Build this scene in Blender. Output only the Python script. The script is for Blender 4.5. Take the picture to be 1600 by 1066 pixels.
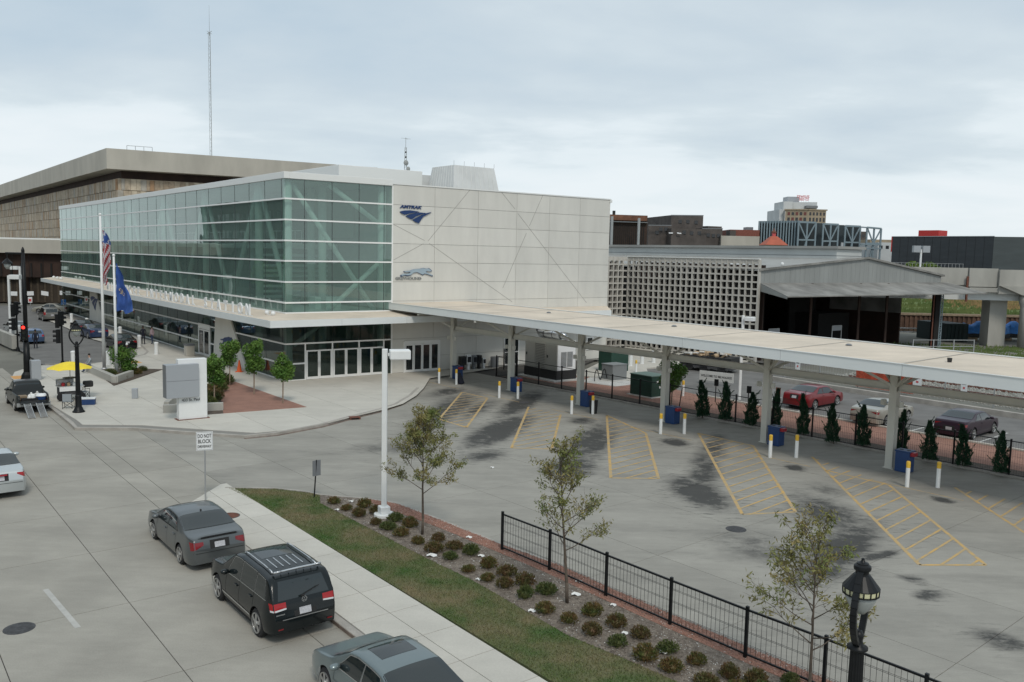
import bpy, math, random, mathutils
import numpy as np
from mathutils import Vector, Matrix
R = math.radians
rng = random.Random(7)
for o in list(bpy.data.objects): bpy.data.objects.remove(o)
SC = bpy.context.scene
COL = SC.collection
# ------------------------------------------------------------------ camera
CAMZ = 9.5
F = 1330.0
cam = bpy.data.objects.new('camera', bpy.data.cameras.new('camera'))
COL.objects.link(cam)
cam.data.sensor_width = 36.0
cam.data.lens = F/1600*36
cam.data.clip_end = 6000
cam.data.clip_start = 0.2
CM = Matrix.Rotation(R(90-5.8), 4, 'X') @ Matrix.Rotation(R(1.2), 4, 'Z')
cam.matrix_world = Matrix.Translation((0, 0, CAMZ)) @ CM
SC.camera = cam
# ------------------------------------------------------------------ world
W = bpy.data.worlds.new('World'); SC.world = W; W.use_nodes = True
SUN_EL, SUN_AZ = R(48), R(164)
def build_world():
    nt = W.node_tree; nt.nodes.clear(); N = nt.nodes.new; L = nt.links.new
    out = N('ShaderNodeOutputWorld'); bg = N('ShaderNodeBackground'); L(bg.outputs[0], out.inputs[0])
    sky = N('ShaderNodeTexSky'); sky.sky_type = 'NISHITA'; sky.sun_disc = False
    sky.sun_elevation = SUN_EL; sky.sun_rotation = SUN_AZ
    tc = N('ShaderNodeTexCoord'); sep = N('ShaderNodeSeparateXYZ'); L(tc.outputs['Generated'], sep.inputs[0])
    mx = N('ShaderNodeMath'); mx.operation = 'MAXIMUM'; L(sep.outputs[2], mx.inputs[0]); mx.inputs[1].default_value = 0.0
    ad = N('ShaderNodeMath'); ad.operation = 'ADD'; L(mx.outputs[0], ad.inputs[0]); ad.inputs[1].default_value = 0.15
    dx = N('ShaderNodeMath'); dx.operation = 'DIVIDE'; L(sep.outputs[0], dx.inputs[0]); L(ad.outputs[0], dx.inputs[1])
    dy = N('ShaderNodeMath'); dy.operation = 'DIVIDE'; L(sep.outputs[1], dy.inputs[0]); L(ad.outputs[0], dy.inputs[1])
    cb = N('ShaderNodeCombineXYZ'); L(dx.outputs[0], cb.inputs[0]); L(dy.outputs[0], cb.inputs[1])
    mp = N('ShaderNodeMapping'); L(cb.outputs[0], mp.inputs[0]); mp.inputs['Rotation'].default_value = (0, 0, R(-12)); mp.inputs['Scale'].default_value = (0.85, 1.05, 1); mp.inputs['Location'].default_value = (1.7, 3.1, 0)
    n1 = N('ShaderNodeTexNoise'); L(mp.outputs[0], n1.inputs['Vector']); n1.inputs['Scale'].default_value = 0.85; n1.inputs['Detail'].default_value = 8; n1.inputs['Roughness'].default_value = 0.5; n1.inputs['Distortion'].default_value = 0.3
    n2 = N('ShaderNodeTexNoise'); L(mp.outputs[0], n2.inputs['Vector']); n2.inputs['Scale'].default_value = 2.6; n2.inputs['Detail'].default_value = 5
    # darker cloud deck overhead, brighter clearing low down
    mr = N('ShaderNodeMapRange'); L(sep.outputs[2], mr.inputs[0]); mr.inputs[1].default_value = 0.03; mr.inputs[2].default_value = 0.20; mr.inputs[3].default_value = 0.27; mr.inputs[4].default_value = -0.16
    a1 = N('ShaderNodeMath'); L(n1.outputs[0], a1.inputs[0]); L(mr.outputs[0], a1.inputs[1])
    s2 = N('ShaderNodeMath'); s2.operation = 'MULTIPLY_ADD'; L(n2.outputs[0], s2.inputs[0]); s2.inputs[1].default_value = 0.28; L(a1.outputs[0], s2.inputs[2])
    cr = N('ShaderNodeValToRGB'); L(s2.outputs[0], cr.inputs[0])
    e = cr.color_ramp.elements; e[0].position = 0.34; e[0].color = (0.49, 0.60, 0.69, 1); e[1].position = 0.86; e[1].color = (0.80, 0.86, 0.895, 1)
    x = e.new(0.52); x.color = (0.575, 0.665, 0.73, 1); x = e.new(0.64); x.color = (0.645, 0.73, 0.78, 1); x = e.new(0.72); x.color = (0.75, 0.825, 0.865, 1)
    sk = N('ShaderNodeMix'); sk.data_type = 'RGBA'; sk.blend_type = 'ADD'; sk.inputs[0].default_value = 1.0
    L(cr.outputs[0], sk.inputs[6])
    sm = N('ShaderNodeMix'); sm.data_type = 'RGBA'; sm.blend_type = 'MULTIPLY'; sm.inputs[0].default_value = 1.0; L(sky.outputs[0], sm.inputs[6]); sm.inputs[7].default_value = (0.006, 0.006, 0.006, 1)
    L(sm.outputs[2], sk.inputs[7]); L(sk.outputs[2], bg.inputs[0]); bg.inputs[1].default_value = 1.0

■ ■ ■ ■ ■

Instructions for the task –
Exclude the images and reproduce the remaining data exactly.

Task response –
Build this scene in Blender. Output only the Python script. The script is for Blender 4.5. Take the picture to be 1600 by 1066 pixels.
import bpy, math, random, mathutils
import numpy as np
from mathutils import Vector, Matrix
R = math.radians
rng = random.Random(7)
for o in list(bpy.data.objects): bpy.data.objects.remove(o)
SC = bpy.context.scene
COL = SC.collection
# ------------------------------------------------------------------ camera
CAMZ = 9.5
F = 1330.0
cam = bpy.data.objects.new('camera', bpy.data.cameras.new('camera'))
COL.objects.link(cam)
cam.data.sensor_width = 36.0
cam.data.lens = F/1600*36
cam.data.clip_end = 6000
cam.data.clip_start = 0.2
CM = Matrix.Rotation(R(90-5.8), 4, 'X') @ Matrix.Rotation(R(1.2), 4, 'Z')
cam.matrix_world = Matrix.Translation((0, 0, CAMZ)) @ CM
SC.camera = cam
# ------------------------------------------------------------------ world
W = bpy.data.worlds.new('World'); SC.world = W; W.use_nodes = True
SUN_EL, SUN_AZ = R(48), R(164)
def build_world():
    nt = W.node_tree; nt.nodes.clear(); N = nt.nodes.new; L = nt.links.new
    out = N('ShaderNodeOutputWorld'); bg = N('ShaderNodeBackground'); L(bg.outputs[0], out.inputs[0])
    sky = N('ShaderNodeTexSky'); sky.sky_type = 'NISHITA'; sky.sun_disc = False
    sky.sun_elevation = SUN_EL; sky.sun_rotation = SUN_AZ
    tc = N('ShaderNodeTexCoord'); sep = N('ShaderNodeSeparateXYZ'); L(tc.outputs['Generated'], sep.inputs[0])
    mx = N('ShaderNodeMath'); mx.operation = 'MAXIMUM'; L(sep.outputs[2], mx.inputs[0]); mx.inputs[1].default_value = 0.0
    ad = N('ShaderNodeMath'); ad.operation = 'ADD'; L(mx.outputs[0], ad.inputs[0]); ad.inputs[1].default_value = 0.15
    dx = N('ShaderNodeMath'); dx.operation = 'DIVIDE'; L(sep.outputs[0], dx.inputs[0]); L(ad.outputs[0], dx.inputs[1])
    dy = N('ShaderNodeMath'); dy.operation = 'DIVIDE'; L(sep.outputs[1], dy.inputs[0]); L(ad.outputs[0], dy.inputs[1])
    cb = N('ShaderNodeCombineXYZ'); L(dx.outputs[0], cb.inputs[0]); L(dy.outputs[0], cb.inputs[1])
    mp = N('ShaderNodeMapping'); L(cb.outputs[0], mp.inputs[0]); mp.inputs['Rotation'].default_value = (0, 0, R(-12)); mp.inputs['Scale'].default_value = (0.85, 1.05, 1); mp.inputs['Location'].default_value = (1.7, 3.1, 0)
    n1 = N('ShaderNodeTexNoise'); L(mp.outputs[0], n1.inputs['Vector']); n1.inputs['Scale'].default_value = 0.85; n1.inputs['Detail'].default_value = 8; n1.inputs['Roughness'].default_value = 0.5; n1.inputs['Distortion'].default_value = 0.3
    n2 = N('ShaderNodeTexNoise'); L(mp.outputs[0], n2.inputs['Vector']); n2.inputs['Scale'].default_value = 2.6; n2.inputs['Detail'].default_value = 5
    # darker cloud deck overhead, brighter clearing low down
    mr = N('ShaderNodeMapRange'); L(sep.outputs[2], mr.inputs[0]); mr.inputs[1].default_value = 0.03; mr.inputs[2].default_value = 0.20; mr.inputs[3].default_value = 0.27; mr.inputs[4].default_value = -0.16
    a1 = N('ShaderNodeMath'); L(n1.outputs[0], a1.inputs[0]); L(mr.outputs[0], a1.inputs[1])
    s2 = N('ShaderNodeMath'); s2.operation = 'MULTIPLY_ADD'; L(n2.outputs[0], s2.inputs[0]); s2.inputs[1].default_value = 0.28; L(a1.outputs[0], s2.inputs[2])
    cr = N('ShaderNodeValToRGB'); L(s2.outputs[0], cr.inputs[0])
    e = cr.color_ramp.elements; e[0].position = 0.34; e[0].color = (0.49, 0.60, 0.69, 1); e[1].position = 0.86; e[1].color = (0.80, 0.86, 0.895, 1)
    x = e.new(0.52); x.color = (0.575, 0.665, 0.73, 1); x = e.new(0.64); x.color = (0.645, 0.73, 0.78, 1); x = e.new(0.72); x.color = (0.75, 0.825, 0.865, 1)
    sk = N('ShaderNodeMix'); sk.data_type = 'RGBA'; sk.blend_type = 'ADD'; sk.inputs[0].default_value = 1.0
    L(cr.outputs[0], sk.inputs[6])
    sm = N('ShaderNodeMix'); sm.data_type = 'RGBA'; sm.blend_type = 'MULTIPLY'; sm.inputs[0].default_value = 1.0; L(sky.outputs[0], sm.inputs[6]); sm.inputs[7].default_value = (0.006, 0.006, 0.006, 1)
    L(sm.outputs[2], sk.inputs[7]); L(sk.outputs[2], bg.inputs[0]); bg.inputs[1].default_value = 1.0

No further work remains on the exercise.